- _Exercise instructions_:
Retype each line of the listing below, from the first through the one holding "19.2, .115, .18).make('trim_4', 'sill_metal'))", with no other lines.

- _Dataset records_:
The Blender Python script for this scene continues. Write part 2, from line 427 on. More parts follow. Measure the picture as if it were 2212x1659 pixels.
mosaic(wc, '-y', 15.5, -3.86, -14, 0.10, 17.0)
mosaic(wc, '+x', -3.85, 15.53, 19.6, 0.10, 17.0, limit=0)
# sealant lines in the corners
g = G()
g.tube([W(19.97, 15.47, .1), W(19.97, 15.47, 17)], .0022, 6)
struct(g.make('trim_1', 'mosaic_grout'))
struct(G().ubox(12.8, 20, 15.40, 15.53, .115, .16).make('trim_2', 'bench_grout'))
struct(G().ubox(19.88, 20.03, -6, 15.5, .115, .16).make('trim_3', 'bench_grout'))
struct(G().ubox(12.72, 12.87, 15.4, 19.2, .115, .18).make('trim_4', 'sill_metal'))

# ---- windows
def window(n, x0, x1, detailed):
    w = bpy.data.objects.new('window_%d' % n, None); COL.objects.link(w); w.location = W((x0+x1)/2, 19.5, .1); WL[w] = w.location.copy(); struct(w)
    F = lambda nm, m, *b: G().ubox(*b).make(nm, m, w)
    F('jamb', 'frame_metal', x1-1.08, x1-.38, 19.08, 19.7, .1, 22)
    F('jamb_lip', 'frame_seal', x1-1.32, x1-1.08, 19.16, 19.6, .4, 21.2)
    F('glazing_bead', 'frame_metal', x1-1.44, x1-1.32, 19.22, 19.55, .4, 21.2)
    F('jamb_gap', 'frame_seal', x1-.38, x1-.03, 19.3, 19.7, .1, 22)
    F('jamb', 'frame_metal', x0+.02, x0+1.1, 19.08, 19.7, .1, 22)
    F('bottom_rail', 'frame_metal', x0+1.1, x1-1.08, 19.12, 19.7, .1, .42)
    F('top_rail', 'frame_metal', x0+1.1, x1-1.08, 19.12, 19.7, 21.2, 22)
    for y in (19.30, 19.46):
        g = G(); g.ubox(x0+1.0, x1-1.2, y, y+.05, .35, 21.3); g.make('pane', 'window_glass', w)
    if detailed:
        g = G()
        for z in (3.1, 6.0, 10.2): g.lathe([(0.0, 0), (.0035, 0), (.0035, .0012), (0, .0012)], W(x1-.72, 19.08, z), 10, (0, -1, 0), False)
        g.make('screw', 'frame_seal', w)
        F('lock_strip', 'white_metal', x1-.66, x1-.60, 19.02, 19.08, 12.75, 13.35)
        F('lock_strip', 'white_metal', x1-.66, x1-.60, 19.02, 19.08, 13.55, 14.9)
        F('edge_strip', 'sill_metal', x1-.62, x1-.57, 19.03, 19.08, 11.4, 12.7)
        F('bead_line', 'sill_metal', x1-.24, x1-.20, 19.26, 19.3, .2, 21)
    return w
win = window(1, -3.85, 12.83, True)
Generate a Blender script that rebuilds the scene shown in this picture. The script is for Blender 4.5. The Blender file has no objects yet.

- _Response to this exercise_:
The Blender Python script for this scene continues. Write part 2, from line 427 on. More parts follow. Measure the picture as if it were 2212x1659 pixels.
mosaic(wc, '-y', 15.5, -3.86, -14, 0.10, 17.0)
mosaic(wc, '+x', -3.85, 15.53, 19.6, 0.10, 17.0, limit=0)
# sealant lines in the corners
g = G()
g.tube([W(19.97, 15.47, .1), W(19.97, 15.47, 17)], .0022, 6)
struct(g.make('trim_1', 'mosaic_grout'))
struct(G().ubox(12.8, 20, 15.40, 15.53, .115, .16).make('trim_2', 'bench_grout'))
struct(G().ubox(19.88, 20.03, -6, 15.5, .115, .16).make('trim_3', 'bench_grout'))
struct(G().ubox(12.72, 12.87, 15.4, 19.2, .115, .18).make('trim_4', 'sill_metal'))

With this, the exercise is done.